Patricia notices something in the desert.
P. MEDFORD: Hold it.
They found a mound. An ant pops it's head out to discard bones from the nest. The high pitch sound of the creature is heard.
P. MEDFORD: Fly back over it as close as you can.
The bones are flung down into a pile of more bones accumulated over time. Patricia takes snapshots with her camera.
P. MEDFORD: We just found your missing persons.
O'BRIEN: Look Dr. Medford, you're being very inconsistent about this. First you insist this is top secret. Nobody else must know or do anything about getting rid of these bigs ants including Kibbee, me, and the rest of us.
H. MEDFORD: That's correct, General. Absolute secrecy is imperative.
O'BRIEN: Allright, then you turn around and say time is the most important thing.
H. MEDFORD: Yes.
O'BRIEN: Now I've been instructed to take orders from you, give you anything you ask for. If time is that important, why don't you let me go in there tonight with some bombers and wipe out that nest?
H. MEDFORD: Now, now, if you just calm down, General, I'll explain. Doctor, please put up that chart. Time is important, more so than you realize, but bombing that nest tonight will only aggravate our problem. The reason none of them have been seeing during the day, even by the police spotting-planes is because they don't like the heat of the desert.

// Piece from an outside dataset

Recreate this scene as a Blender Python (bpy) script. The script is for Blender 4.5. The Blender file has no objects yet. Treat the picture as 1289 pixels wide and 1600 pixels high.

They forage only between sunset and dawn when it's cool. So half the colony wouldn't even be inside the nest tonight. Our best chance will be during the hottest spot of the day tomorrow. Now this, this is a typical ant nest. Observe the details. Here's the entrance. These are tunnels and corridors, food chambers.
Note the wonderful and intricate engineering. Water traps, so none will drown during rains. This is somewhat over-simplified I admit, but it will give you some idea of what we're up against. Did you know that some species of desert ants dig down as deep as thirty feet or more?
GRAHAM: Well then that nest we found today might go down hundreds of feet.
KIBBEE: If we can pinpoint that opening at the top, we can seal it up for good.
H. MEDFORD: Well the creatures would only tunnel out somewhere else, and we don't want that nest, damaged, not yet.
O'BRIEN: Well what do we do now?
H. MEDFORD: First we wait till noon tomorrow. By that time, all of them should be within the nest. To keep them confined in their area is our next problem. We have two possibilities. The first would be to flood the nest. Ants will not come through deep water, no, they breath through their sides, you know.
PETERSON: Excuse me Doctor, but there's no water line within twenty miles of that place.
O'BRIEN: So that's why you asked me to check our meteorological station.
H. MEDFORD: Is there any chance of our getting cloud formations?
O'BRIEN: No, nothing that make cloud seeding pay off. Nobody's had much luck in making it rain in this part of the desert anyway. . . What's the second possibility?
H. MEDFORD: Enough heat to drive the ants deeper down their nest and hold them down for awhile.
KIBBEE: But no bombing, huh? How about phosphorous?. We could target that mound with bazookas.
O'BRIEN: That would keep the surface area hot allright. What happens after that?
H. MEDFORD: We then drop cyanide gas into the opening and kill them.
O'BRIEN: How can you be sure we got all of them?
H. MEDFORD: We go into the nest and find out.